Aus der rumänischen Presse: "Ein schmerzhafter Exodus"

In der Ausgabe Nr. 599, Januar 2004, der bekannten Bukarester Wochenschrift Formula AS hat Sânziana Pop in rumänischer Übersetzung eine Reportage von Claus Stephani, „Die Hexe vom Schlangenberg“ nachgedruckt. Der Text ist unter dem Titel „Ich glaube an die gute Waldfee“ in Stephanis Buch „Wie das Wiesengras im Wind – Frauenschicksale/Protokolle“ 1986 im Klausenburger Dacia Verlag erschienen. In dem Band hatte der siebenbürgische Autor von ihm aufgezeichnete Lebensberichte und Erinnerungen von Zipser Frauen veröffentlicht.

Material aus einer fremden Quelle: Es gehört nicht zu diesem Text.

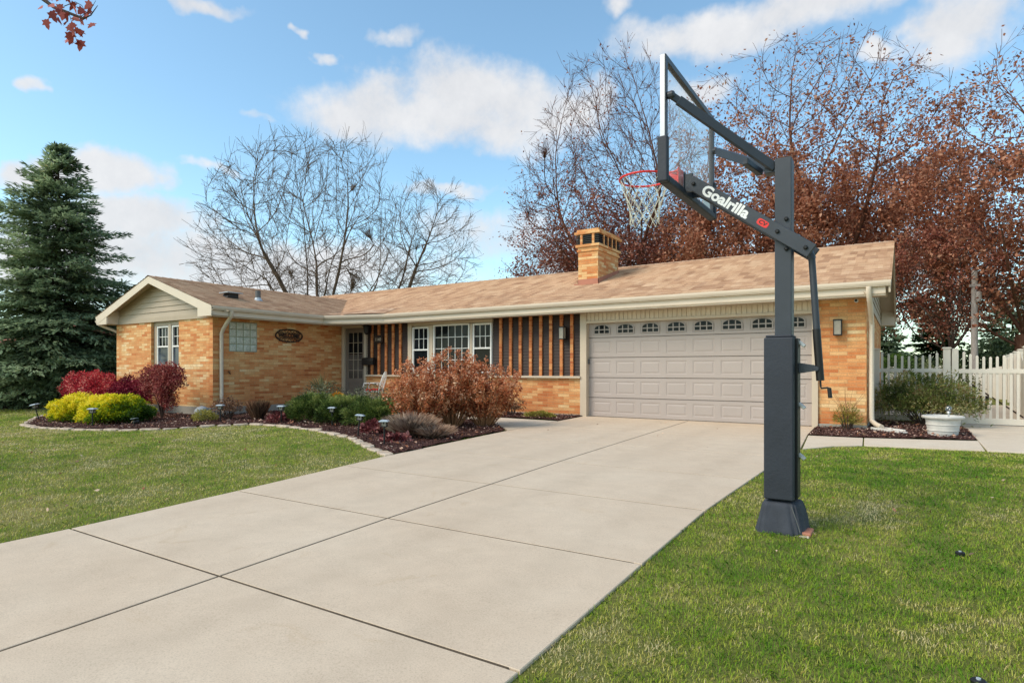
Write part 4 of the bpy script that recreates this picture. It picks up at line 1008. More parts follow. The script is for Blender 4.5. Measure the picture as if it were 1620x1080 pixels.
gy = 'golden cypress mounds in the front bed'
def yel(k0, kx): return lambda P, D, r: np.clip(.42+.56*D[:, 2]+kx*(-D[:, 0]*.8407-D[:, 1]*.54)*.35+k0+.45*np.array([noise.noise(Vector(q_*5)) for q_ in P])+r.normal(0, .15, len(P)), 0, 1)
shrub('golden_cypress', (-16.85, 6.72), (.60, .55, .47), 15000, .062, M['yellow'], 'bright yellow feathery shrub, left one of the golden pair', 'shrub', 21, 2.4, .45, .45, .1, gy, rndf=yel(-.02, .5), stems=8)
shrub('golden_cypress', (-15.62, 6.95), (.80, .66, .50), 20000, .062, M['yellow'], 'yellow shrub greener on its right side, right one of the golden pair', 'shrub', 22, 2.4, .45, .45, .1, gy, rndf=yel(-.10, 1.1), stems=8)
gb_ = 'burning bushes along the gable wall'
shrub('burning_bush', (-19.6, 8.1), (1.30, .5, .66), 13000, .06, M['burgundy'], 'wide wine red bush behind the yellow shrubs, left part', 'shrub', 31, 2.2, .5, .4, .1, gb_, z0=.80, stems=12, shell=.6)
shrub('burning_bush', (-17.75, 8.3), (.85, .42, .60), 8000, .055, M['crimson'], 'darker crimson bush between the wide red bush and the window', 'shrub', 32, 2.2, .5, .4, .1, gb_, z0=.7, stems=12, shell=.6)
# open red bush with a leaning V of stems
root = empty('burning_bush', (-15.75, 8.1, g(8.1)+.02)); tag(root, 'tall open dark red bush on bare stems below the gable window', 'shrub', gb_)
r = np.random.default_rng(5); b = MB(); x, y, z = root.location; CC = []
for (dx, dy, h, rad, n) in ((-.55, .0, 1.05, .30, 1700), (-.25, .1, 1.10, .28, 1500), (.12, -.05, 1.12, .30, 1700), (.45, .0, 1.14, .30, 1800), (.68, 0, .95, .24, 900), (-.38, -.1, .80, .25, 900), (.28, -.1, .84, .30, 1500), (.2, 0, .58, .28, 1200), (.36, 0, .40, .22, 500), (-.1, 0, .82, .2, 500)):
    P = unit(n)*(r.uniform(.15, 1.0, (n, 1))**.5)*np.array([rad*1.05, rad*.9, rad*.95]); P = P*(1+.35*np.array([[noise.noise(Vector(q_*6))] for q_ in P])); P = P*np.array([1, 1, 1]) + np.array([x+dx, y+dy, z+h]); CC.append(P)
    b.tube([(x, y, z-.03), (x+dx*.25, y+dy*.3, z+h*.4), (x+dx, y+dy, z+h+.1)], [.022, .014, .005], 6)
    for k in range(5): a = r.uniform(0, 6.28); b.tube([(x+dx*.6, y+dy*.6, z+h*.68), (x+dx+math.cos(a)*rad*.8, y+dy+math.sin(a)*rad*.6, z+h+r.uniform(-.1, .25))], [.008, .003], 4)
P = np.concatenate(CC); V, F = leaves(P, r.uniform(.03, .065, len(P)), .5, None, .15); raw_mesh('foliage', V, F, M['burg2'], root, rnd=r.uniform(0, 1, len(P))); b.build('stem', M['barkdark'], root)

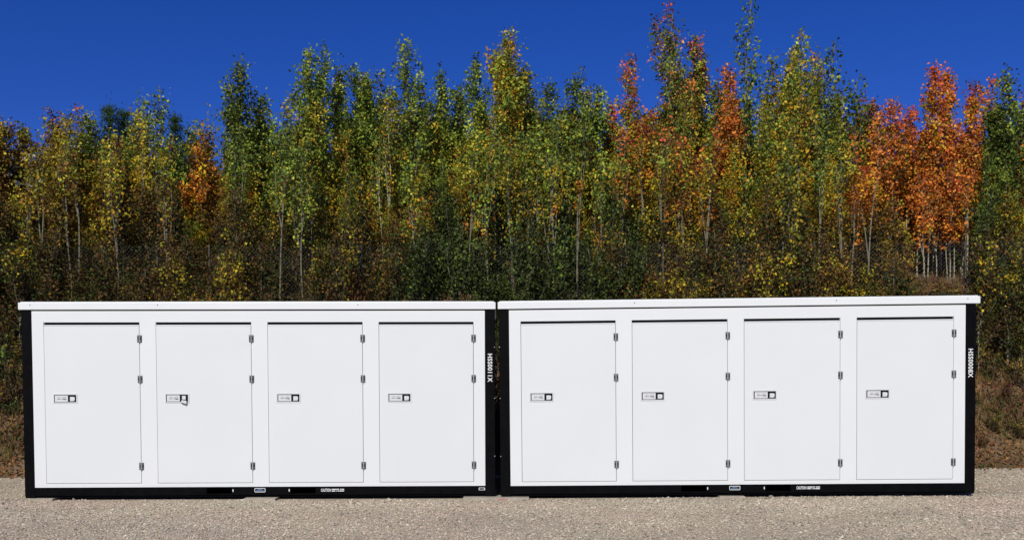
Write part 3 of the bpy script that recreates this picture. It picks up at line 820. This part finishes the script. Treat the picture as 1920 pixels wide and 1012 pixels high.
# slim saplings growing through and in front of the fence
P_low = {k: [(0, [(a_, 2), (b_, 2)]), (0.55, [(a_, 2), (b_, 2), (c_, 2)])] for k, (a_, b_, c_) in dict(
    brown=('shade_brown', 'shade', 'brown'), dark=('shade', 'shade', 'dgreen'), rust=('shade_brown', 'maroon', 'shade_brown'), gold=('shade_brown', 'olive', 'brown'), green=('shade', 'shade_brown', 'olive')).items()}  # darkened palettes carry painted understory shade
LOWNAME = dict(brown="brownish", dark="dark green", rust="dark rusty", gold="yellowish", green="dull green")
lproto = {}
def low_zone(px):
    for x1, ks in ((60, ('brown', 'green')), (380, ('brown', 'brown', 'gold')), (470, ('gold', 'brown')), (600, ('green', 'brown')), (770, ('brown', 'rust', 'green')), (1210, ('dark', 'dark', 'green')),
                   (1430, ('brown', 'gold', 'green')), (1690, ('gold', 'brown', 'green')), (2200, ('dark', 'green'))):
        if px < x1: return ks
px = -45
while px < 1975:
    for Y, y0, y1 in ((17.0, 395, 525), (18.5, 340, 470)):
        p = px + fr.uniform(-14, 14)
        if Y < 17.4 and (500 < p < 590 or 1690 < p < 1838 or (p > 1838 and fr.random() < 0.4)): continue
        if 1690 < p < 1840: continue
        yy = Y + fr.uniform(-0.25, 0.25); tip = at(p, fr.uniform(y0, y1), yy); z0 = bank_z(tip.x, yy); H = tip.z - z0
        kd = fr.choice(low_zone(p)); key = (kd, fr.randint(0, 1))
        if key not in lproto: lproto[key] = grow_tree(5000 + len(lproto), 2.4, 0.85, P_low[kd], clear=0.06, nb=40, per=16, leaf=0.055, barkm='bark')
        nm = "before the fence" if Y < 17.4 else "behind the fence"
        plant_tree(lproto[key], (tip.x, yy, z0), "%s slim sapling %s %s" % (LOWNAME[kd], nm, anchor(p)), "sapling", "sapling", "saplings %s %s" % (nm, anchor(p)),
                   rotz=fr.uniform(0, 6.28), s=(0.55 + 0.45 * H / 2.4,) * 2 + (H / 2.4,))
    px += 41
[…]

Sânziana Pop, Herausgeberin und Chefredakteurin der „Formula AS“, eröffnet mit Stephanis Beitrag eine „Anthologie von Reportagen und Texten, die von Lesern der Zeitschrift vorgeschlagenen wurden“. Eingeleitet wird diese Reihe mit einer Einführung von Sânziana Pop, die hier in eigener Übersetzung auszugsweise wiedergegeben wird. Bemerkenswert ist die mutige Einschätzung des Exodus der Siebenbürger Sachsen, den die bekannte rumänische Schriftstellerin bedauert.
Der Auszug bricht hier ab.